Roberto Vitto, Chief Financial Officer di Italo SpA ha ricordato l’impegno della società ferroviaria nei confronti degli stakeholder di riferimento e lo sport rappresenta una leva fondamentale: “In Italo cerchiamo di fare molto per la community, i colleghi e i nostri clienti, promuovendo attività come tornei aziendali per fare incontrare colleghi anche lontani. Da segnalare il nostro impegno sul fronte charity: partecipiamo alla Maratona di Roma e raccogliamo fondi per la ricerca”.
A trarre le conclusioni del convegno, Livia Piermattei, Coordinatrice Reflection Group “Board Leadership and Sustainable Business” Nedcommunity: “Vorrei guardare all’effetto che lo sport ha sul cda e sugli amministratori, esecutivi e non, che operano nei board e sul modello di leadership con cui si lavora in un cda perché è diverso oggi rispetto al passato.

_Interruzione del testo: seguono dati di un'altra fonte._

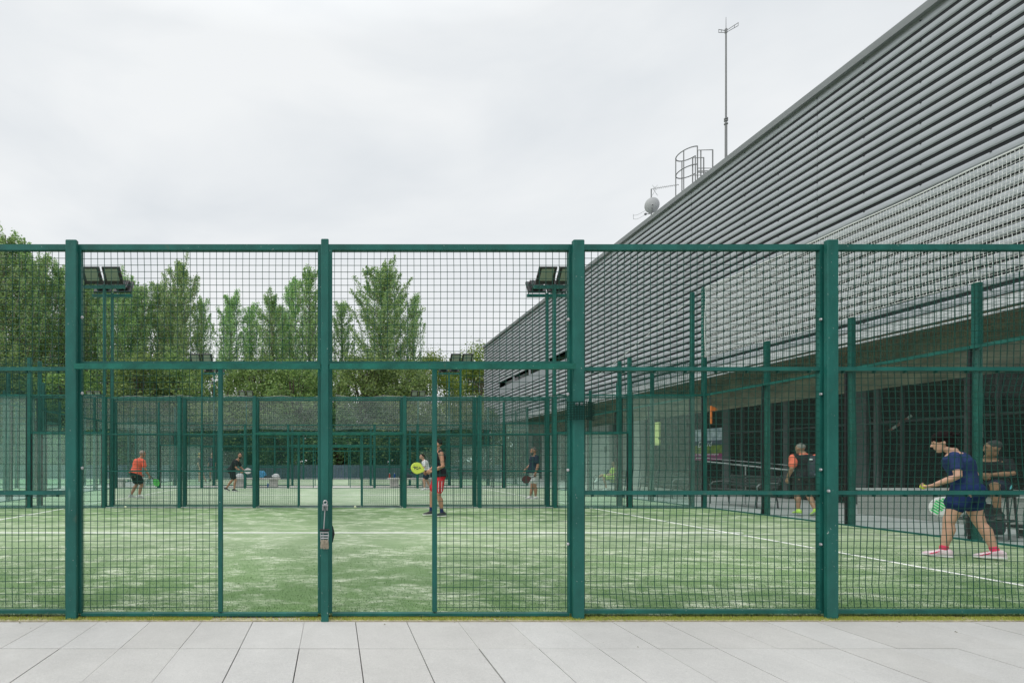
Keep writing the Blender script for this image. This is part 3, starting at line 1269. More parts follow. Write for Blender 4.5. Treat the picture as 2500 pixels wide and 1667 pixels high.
# window band high in the far part
wn = MB()
wn.box((13.24, WY0, WZ0), (13.28, WY1, WZ1 + .1))
wo = H(wn).build('window_band', M['darkglass'], hall)
b = MB()
y = WY0 + .1
while y < WY1:
    b.box((13.0, y, WZ0), (13.06, y + .09, WZ0 + .45))
    y += .16
for yy in (WY0 + 3, WY0 + 6.1, WY0 + 9.2):
    b.box((13.0, yy, WZ0 + .45), (13.1, yy + .08, WZ1))
b.box((12.985, WY0, WZ0 - .04), (13.2, WY1, WZ0))
H(b).build('louvre_fins', M['clad'], wo)
# ground floor: dark glazing with mullions, concrete walls
GX = 15.515
b = MB()
b.box((GX, YN, 0), (GX + .03, 22.4, 3.28))
gz = H(b).build('glazing', M['darkglass'], hall)


def yat(px, X=15.4):
    return F * X / (px - VX) - CD


for (pa, pb, m) in ((1590, 1600, 'mullion'), (1640, 1648, 'mullion'), (1768, 1784, 'mullion2'), (1812, 1818, 'mullion'), (1862, 1868, 'mullion'), (1885, 1892, 'mullion'), (1918, 1928, 'mullion2'), (2092, 2122, 'mullion2'), (2140, 2152, 'mullion2'), (2205, 2210, 'mullion'), (2362, 2376, 'mullion2'), (2440, 2446, 'mullion'), (2560, 2580, 'mullion2'), (2700, 2720, 'mullion'), (3000, 3040, 'mullion2')):
    y1_, y0_ = yat(pa), yat(pb)
    b = MB()
    b.box((15.43, y0_, 0), (15.512, y1_, 3.28))
    H(b).build('mullion', M[m], gz)
b = MB()
b.box((15.46, YN, 2.30), (15.505, 21, 2.36))
H(b).build('transom', M['mullion'], gz)
for (pa, pb) in ((1410, 1432), (1439, 1497), (1515, 1530), (1538, 1574), (1330, 1370), (1285, 1300)):
    b = MB()
    y1_, y0_ = yat(pa), yat(pb)
    b.box((15.30, y0_, 0), (15.6, y1_, 3.28))
    H(b).build('concrete_wall', M['concrete'], hall)
b = MB()
b.box((15.5, 22.4, 0), (15.6, YF, 3.28))
H(b).build('rear_wall', M['darkin'], hall)
# glowing strip that paints the reflection of lit fluorescent tubes on the glazing
y1_, y0_ = yat(1601), yat(1612)
b = MB()
b.box((15.47, y0_, 1.227 + .052 * 15.4 + .0), (15.51, y1_, 1.227 + .122 * 15.4))
em = bpy.data.materials.new('reflected_tube_glow')
em.use_nodes = True
eb = em.node_tree.nodes['Principled BSDF']
eb.inputs['Base Color'].default_value = (.6, .6, .3, 1)
eb.inputs['Emission Color'].default_value = (.75, .78, .28, 1)
eb.inputs['Emission Strength'].default_value = .5
tag(H(b).build('tube_reflection', em, hall), 'glowing yellow strip painted as the reflection of lit tubes on the glazing')
# raised platform with speckled front
b = MB()
b.box((12.7, YN, -.02), (15.5, 8.6, .56))
tag(b.build('platform', M['pebble']), 'low speckled concrete platform along the hall, behind the glass wall', 'platform')
b = MB()
b.box((12.66, YN, .56), (15.5, 8.64, .60))
b2 = b.build('platform_slab', M['concrete'], bpy.data.objects['platform'])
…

Il concetto chiave di questo cambiamento è rappresentato dalla sostenibilità che non è soltanto un concetto astratto ma un cambiamento radicale del processo decisionale che impone di integrare elementi finanziari e pre–finanziari e di generare impatto sulla società. Per usare un’analogia sportiva, l’amministratore deve esercitare un muscolo, il cervello, per abituarsi a integrare elementi non solo finanziari nel processo decisionale e operativo. Il primo concetto che vorrei mediare è quello all’allenamento a un processo decisionale nuovo. Senza connettività e capacità di cogliere il legame fra risultati e conseguenze difficilmente si è capaci di governare la trasformazione sostenibile delle aziende. Quindi serve open mind, capacità di esprimere pensiero indipendente; il secondo punto è la collaborazione che in un cda spesso non è facile da attivare: per realizzarla davvero ci vuole un coach, un presidente, e sono necessarie persone che vogliono lavorare insieme; ma occorre anche essere capaci di includere i portatori di interessi che consentano di vedere prima le aree di rischio della tua organizzazione; infine è necessario adottare un focus strategico, ovvero la capacità di guardare avanti, perché vedere un rischio a tre anni non cambia molto ma a dieci anni vuol dire trasformarlo in opportunità”.